Four real seasons. A college town calendar. A friendlier price point.
Cedar City sits at about 5,800 feet, which is the single biggest reason people stay here instead of dropping down to St. George. Summers are warm, not punishing. Winters are real, with snow on Brian Head and a quiet stretch from December through February that the south end never gets. If you have wintered in a 3,000 square foot home with a long driveway, the appeal of a smaller single-level in town with a heated garage is obvious.

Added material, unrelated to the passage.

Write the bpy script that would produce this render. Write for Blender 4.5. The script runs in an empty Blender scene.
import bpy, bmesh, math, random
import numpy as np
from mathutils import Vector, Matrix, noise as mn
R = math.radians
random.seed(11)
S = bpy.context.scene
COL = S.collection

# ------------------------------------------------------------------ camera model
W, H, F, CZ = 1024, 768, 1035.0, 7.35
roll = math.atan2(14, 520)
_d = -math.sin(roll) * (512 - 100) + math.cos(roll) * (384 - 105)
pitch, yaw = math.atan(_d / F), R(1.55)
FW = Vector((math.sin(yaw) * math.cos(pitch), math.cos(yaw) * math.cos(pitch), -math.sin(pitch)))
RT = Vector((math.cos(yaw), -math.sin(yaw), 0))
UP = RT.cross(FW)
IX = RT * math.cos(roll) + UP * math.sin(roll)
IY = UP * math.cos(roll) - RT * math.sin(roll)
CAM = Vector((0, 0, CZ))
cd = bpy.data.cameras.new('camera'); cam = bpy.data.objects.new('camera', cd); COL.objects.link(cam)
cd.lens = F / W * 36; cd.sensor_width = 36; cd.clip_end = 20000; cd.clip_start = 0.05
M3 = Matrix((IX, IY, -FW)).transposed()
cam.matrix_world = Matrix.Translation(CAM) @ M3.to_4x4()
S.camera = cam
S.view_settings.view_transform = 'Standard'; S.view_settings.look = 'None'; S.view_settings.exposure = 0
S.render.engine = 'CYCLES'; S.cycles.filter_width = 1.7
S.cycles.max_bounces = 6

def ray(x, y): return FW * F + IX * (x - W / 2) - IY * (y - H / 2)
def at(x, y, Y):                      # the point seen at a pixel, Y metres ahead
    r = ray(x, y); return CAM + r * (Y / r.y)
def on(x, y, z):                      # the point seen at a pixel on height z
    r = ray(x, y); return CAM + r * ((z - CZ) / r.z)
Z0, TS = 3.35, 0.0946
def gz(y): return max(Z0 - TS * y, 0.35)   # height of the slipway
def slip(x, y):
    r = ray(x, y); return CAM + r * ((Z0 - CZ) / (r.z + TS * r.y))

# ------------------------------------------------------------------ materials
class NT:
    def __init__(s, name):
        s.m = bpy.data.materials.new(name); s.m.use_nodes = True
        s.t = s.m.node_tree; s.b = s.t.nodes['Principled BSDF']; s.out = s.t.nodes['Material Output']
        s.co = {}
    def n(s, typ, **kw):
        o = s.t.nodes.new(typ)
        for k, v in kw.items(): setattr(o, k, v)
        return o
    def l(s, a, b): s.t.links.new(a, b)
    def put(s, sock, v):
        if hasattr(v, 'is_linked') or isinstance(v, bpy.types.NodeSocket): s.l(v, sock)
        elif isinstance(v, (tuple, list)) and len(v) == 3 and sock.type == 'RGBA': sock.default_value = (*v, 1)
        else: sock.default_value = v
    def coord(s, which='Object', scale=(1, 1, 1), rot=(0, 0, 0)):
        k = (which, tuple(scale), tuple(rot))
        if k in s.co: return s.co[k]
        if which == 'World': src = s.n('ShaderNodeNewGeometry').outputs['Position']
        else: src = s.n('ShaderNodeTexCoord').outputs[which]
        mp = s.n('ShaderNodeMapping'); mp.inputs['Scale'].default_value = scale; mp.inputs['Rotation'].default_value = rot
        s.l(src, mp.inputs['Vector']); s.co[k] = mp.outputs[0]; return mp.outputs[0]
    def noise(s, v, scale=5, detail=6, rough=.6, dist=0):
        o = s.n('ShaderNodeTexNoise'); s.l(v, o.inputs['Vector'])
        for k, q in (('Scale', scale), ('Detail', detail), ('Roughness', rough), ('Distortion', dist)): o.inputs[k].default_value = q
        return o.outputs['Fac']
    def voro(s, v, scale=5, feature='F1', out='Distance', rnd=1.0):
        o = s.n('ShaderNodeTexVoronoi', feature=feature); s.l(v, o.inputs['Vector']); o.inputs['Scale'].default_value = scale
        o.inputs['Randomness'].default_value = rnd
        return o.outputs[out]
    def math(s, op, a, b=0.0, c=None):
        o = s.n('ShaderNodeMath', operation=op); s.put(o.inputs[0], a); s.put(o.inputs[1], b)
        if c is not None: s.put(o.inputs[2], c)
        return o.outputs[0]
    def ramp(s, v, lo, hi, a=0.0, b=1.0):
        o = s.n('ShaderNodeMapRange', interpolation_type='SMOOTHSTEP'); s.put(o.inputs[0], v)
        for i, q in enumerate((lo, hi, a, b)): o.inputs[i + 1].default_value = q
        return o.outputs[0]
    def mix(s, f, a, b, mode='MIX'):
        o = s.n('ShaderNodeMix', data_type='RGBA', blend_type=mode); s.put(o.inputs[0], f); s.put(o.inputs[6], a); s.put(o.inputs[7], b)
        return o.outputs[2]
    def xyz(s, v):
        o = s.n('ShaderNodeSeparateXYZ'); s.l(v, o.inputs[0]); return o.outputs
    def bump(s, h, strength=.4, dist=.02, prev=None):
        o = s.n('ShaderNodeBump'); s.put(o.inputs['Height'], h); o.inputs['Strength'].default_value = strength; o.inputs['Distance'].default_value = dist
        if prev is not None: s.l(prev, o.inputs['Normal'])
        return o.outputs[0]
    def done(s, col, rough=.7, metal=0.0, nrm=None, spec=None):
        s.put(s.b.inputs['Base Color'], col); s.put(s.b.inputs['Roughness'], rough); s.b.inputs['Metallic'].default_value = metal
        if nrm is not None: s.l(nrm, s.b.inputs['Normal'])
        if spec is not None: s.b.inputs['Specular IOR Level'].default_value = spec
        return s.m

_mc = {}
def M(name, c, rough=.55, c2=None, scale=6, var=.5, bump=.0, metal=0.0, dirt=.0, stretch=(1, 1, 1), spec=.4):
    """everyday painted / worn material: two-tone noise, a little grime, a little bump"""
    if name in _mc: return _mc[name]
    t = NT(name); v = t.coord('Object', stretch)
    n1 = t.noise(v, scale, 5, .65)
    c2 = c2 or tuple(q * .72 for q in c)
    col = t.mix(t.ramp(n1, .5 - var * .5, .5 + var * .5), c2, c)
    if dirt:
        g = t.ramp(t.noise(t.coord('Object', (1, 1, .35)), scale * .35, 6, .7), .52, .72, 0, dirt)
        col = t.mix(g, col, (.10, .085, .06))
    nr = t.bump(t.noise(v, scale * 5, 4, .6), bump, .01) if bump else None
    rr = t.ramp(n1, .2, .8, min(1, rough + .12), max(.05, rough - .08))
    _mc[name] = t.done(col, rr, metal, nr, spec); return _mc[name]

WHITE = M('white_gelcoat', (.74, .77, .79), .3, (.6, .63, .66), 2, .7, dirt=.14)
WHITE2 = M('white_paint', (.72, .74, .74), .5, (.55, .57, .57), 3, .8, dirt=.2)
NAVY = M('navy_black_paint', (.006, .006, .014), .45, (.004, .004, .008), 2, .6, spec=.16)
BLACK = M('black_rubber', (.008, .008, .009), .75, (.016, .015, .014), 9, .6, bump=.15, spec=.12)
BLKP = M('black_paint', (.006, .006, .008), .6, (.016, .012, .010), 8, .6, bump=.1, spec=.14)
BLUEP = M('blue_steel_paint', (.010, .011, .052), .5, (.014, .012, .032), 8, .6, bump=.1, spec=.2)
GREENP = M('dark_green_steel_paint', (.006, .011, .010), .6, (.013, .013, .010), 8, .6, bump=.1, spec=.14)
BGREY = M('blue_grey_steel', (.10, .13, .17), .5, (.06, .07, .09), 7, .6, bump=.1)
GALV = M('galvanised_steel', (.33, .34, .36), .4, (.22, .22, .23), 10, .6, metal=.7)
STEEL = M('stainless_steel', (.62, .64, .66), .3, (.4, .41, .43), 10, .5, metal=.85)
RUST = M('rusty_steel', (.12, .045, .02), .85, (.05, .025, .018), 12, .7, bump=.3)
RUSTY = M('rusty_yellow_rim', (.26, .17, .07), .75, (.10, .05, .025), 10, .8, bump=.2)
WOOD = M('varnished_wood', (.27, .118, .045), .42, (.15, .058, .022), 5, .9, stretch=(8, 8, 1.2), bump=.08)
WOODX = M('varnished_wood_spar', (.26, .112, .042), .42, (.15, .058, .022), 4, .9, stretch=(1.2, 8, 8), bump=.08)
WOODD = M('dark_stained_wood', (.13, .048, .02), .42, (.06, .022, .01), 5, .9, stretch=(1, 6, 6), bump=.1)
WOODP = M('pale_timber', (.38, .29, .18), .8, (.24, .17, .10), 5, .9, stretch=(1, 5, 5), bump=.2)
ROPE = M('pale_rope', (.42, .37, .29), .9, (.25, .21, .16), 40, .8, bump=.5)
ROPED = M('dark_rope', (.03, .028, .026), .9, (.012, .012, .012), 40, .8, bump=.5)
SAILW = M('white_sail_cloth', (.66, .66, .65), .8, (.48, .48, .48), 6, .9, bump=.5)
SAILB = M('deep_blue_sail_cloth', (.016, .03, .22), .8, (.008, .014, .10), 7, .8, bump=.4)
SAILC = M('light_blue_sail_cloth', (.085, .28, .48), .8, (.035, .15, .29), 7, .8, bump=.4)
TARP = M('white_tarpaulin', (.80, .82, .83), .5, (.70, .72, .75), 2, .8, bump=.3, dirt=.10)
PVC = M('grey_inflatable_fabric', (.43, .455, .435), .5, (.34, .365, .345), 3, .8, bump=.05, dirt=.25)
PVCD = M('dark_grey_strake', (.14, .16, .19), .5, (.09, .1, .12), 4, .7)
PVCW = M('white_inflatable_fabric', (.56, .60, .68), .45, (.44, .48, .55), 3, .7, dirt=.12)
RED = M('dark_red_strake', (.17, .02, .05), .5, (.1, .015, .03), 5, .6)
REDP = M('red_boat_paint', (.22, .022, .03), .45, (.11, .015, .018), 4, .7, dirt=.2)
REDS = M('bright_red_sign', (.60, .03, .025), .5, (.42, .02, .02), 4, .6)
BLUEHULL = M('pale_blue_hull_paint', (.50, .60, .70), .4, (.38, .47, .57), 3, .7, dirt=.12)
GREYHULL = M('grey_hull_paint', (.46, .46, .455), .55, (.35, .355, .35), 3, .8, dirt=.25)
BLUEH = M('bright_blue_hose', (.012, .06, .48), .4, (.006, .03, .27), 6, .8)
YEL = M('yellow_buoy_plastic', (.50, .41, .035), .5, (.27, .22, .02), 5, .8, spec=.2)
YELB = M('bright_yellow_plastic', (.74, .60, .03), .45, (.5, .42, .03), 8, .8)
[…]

The cultural calendar punches above its weight for a town this size. The Utah Shakespeare Festival, a Tony Award winning regional theatre, runs from late June through mid-October at the Beverley Taylor Sorenson Center for the Arts on the SUU campus. Add the Southern Utah Museum of Art, the Orchestra of Southern Utah, the Heritage Center theatre, and a steady stream of SUU lectures and concerts, and you get a community that hands you something to do almost every week of the year without leaving city limits.
On price, Cedar City runs a real discount to the south end. The typical home value sits around $400,000 to $425,000 in 2026, depending on the data source you trust. A comparable single-level home in St. George or Ivins typically prices fifteen to thirty percent higher. For a right-sizer who wants to bank cash from the sale, that difference is the entire point.